For DiMasi, keeping deliberations private helps minimize public conflict, and allows him and his House to speak with a more-or-less-united voice. That's a striking stylistic contrast to Patrick, who doesn't float trial balloons so much as trial zeppelins, issuing flurries of press releases addressing some problem or other, and then hoping the proposals, backed by his sweeping oratory, will win over the legislature—about as far from Sal's way as he could possibly be.
During the run-up to last summer's vote on a constitutional amendment banning gay marriage, DiMasi and Arline Isaacson would sit together, scrutinizing lists of House members' names and how they were likely to vote.

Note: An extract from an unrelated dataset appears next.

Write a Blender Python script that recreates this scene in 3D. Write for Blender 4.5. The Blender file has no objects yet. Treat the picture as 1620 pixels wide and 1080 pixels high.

The speaker would summon legislators to his office, and they'd talk. "Most people assumed he'd threatened them," Isaacson says. "Truthfully, I wanted him to. He wouldn't. He went through painfully long conversations, one after the other, to get them to vote the right way." Some legislators did try to cut deals. By every indication, DiMasi refused to bargain with them, and most wound up voting against him. "The gay-marriage vote was huge," says Representative Brian Wallace, one of the late converts who helped sink the amendment. "And Sal never pressured me. He's never twisted my arm on one vote." The same was true of the state's landmark 2006 healthcare reform bill, which hovered near death on many occasions as DiMasi wrangled diametrically opposed interest groups and gradually talked them into agreeing with each other. Rick Lord, president of Associated Industries of Massachusetts, worked closely with DiMasi on the bill. "The speaker would only pass this when we had broad consensus, and he pushed really hard" to get all the parties there, says Lord. Now, thinking of how Romney has traveled the country touting his healthcare bill, DiMasi chortles. One Time article called healthcare "Mitt Romney's defining moment." The article "gave Romney an awful lot of credit," he says. "It's easy to make Power-Point presentations without specifics."